Dataset excerpt:
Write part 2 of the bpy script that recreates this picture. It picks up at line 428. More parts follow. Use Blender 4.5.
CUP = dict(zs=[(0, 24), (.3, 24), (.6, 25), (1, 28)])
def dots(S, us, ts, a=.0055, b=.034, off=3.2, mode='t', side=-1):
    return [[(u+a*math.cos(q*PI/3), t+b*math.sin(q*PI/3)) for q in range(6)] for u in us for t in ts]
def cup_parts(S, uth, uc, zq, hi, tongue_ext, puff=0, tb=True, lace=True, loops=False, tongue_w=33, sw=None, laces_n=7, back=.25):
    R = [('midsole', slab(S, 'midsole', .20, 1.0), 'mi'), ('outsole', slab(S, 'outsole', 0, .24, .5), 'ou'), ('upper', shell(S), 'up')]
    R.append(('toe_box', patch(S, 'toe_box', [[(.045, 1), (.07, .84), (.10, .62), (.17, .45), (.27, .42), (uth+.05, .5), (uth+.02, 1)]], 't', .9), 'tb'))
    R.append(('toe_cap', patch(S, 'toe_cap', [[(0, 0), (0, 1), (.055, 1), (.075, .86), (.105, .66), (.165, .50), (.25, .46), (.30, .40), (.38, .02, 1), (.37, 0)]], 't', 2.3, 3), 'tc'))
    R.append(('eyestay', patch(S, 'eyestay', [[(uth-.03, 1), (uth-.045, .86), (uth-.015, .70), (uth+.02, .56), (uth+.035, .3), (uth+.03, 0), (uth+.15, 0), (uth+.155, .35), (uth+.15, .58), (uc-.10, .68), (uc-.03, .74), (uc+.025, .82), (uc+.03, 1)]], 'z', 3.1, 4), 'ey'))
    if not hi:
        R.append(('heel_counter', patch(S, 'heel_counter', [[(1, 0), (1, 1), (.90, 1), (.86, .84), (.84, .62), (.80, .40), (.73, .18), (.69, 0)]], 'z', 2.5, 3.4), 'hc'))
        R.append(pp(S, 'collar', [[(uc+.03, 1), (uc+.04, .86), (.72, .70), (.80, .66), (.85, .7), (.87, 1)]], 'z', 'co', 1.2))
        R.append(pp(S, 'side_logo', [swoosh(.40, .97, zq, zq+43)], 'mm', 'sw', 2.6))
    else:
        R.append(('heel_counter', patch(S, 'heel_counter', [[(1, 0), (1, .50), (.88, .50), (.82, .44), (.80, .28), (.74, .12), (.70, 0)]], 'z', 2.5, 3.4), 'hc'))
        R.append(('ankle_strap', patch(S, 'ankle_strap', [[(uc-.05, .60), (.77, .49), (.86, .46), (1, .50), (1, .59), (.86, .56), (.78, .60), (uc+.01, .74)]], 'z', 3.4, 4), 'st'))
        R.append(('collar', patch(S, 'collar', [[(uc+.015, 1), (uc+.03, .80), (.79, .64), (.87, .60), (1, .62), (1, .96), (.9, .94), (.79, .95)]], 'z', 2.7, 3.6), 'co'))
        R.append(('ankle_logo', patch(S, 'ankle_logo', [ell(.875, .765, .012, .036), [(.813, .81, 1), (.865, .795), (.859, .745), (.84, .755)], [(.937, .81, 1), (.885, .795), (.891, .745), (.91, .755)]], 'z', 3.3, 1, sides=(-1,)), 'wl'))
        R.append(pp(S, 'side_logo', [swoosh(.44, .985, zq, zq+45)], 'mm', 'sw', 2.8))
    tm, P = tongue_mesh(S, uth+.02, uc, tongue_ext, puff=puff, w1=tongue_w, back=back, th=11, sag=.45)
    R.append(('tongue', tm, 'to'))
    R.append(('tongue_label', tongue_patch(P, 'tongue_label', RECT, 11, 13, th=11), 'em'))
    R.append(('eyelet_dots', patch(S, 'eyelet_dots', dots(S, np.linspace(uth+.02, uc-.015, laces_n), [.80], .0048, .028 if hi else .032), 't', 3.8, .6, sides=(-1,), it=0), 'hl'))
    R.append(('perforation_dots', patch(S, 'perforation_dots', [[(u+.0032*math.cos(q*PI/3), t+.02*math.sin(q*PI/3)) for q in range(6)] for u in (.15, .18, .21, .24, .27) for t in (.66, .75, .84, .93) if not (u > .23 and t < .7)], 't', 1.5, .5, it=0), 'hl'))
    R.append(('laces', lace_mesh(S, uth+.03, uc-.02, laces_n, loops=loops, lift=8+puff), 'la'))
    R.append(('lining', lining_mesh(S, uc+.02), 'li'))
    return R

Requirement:
Your task is to quote the listing above word for word.

Exercise response:
Write part 2 of the bpy script that recreates this picture. It picks up at line 428. More parts follow. Use Blender 4.5.
CUP = dict(zs=[(0, 24), (.3, 24), (.6, 25), (1, 28)])
def dots(S, us, ts, a=.0055, b=.034, off=3.2, mode='t', side=-1):
    return [[(u+a*math.cos(q*PI/3), t+b*math.sin(q*PI/3)) for q in range(6)] for u in us for t in ts]
def cup_parts(S, uth, uc, zq, hi, tongue_ext, puff=0, tb=True, lace=True, loops=False, tongue_w=33, sw=None, laces_n=7, back=.25):
    R = [('midsole', slab(S, 'midsole', .20, 1.0), 'mi'), ('outsole', slab(S, 'outsole', 0, .24, .5), 'ou'), ('upper', shell(S), 'up')]
    R.append(('toe_box', patch(S, 'toe_box', [[(.045, 1), (.07, .84), (.10, .62), (.17, .45), (.27, .42), (uth+.05, .5), (uth+.02, 1)]], 't', .9), 'tb'))
    R.append(('toe_cap', patch(S, 'toe_cap', [[(0, 0), (0, 1), (.055, 1), (.075, .86), (.105, .66), (.165, .50), (.25, .46), (.30, .40), (.38, .02, 1), (.37, 0)]], 't', 2.3, 3), 'tc'))
    R.append(('eyestay', patch(S, 'eyestay', [[(uth-.03, 1), (uth-.045, .86), (uth-.015, .70), (uth+.02, .56), (uth+.035, .3), (uth+.03, 0), (uth+.15, 0), (uth+.155, .35), (uth+.15, .58), (uc-.10, .68), (uc-.03, .74), (uc+.025, .82), (uc+.03, 1)]], 'z', 3.1, 4), 'ey'))
    if not hi:
        R.append(('heel_counter', patch(S, 'heel_counter', [[(1, 0), (1, 1), (.90, 1), (.86, .84), (.84, .62), (.80, .40), (.73, .18), (.69, 0)]], 'z', 2.5, 3.4), 'hc'))
        R.append(pp(S, 'collar', [[(uc+.03, 1), (uc+.04, .86), (.72, .70), (.80, .66), (.85, .7), (.87, 1)]], 'z', 'co', 1.2))
        R.append(pp(S, 'side_logo', [swoosh(.40, .97, zq, zq+43)], 'mm', 'sw', 2.6))
    else:
        R.append(('heel_counter', patch(S, 'heel_counter', [[(1, 0), (1, .50), (.88, .50), (.82, .44), (.80, .28), (.74, .12), (.70, 0)]], 'z', 2.5, 3.4), 'hc'))
        R.append(('ankle_strap', patch(S, 'ankle_strap', [[(uc-.05, .60), (.77, .49), (.86, .46), (1, .50), (1, .59), (.86, .56), (.78, .60), (uc+.01, .74)]], 'z', 3.4, 4), 'st'))
        R.append(('collar', patch(S, 'collar', [[(uc+.015, 1), (uc+.03, .80), (.79, .64), (.87, .60), (1, .62), (1, .96), (.9, .94), (.79, .95)]], 'z', 2.7, 3.6), 'co'))
        R.append(('ankle_logo', patch(S, 'ankle_logo', [ell(.875, .765, .012, .036), [(.813, .81, 1), (.865, .795), (.859, .745), (.84, .755)], [(.937, .81, 1), (.885, .795), (.891, .745), (.91, .755)]], 'z', 3.3, 1, sides=(-1,)), 'wl'))
        R.append(pp(S, 'side_logo', [swoosh(.44, .985, zq, zq+45)], 'mm', 'sw', 2.8))
    tm, P = tongue_mesh(S, uth+.02, uc, tongue_ext, puff=puff, w1=tongue_w, back=back, th=11, sag=.45)
    R.append(('tongue', tm, 'to'))
    R.append(('tongue_label', tongue_patch(P, 'tongue_label', RECT, 11, 13, th=11), 'em'))
    R.append(('eyelet_dots', patch(S, 'eyelet_dots', dots(S, np.linspace(uth+.02, uc-.015, laces_n), [.80], .0048, .028 if hi else .032), 't', 3.8, .6, sides=(-1,), it=0), 'hl'))
    R.append(('perforation_dots', patch(S, 'perforation_dots', [[(u+.0032*math.cos(q*PI/3), t+.02*math.sin(q*PI/3)) for q in range(6)] for u in (.15, .18, .21, .24, .27) for t in (.66, .75, .84, .93) if not (u > .23 and t < .7)], 't', 1.5, .5, it=0), 'hl'))
    R.append(('laces', lace_mesh(S, uth+.03, uc-.02, laces_n, loops=loops, lift=8+puff), 'la'))
    R.append(('lining', lining_mesh(S, uc+.02), 'li'))
    return R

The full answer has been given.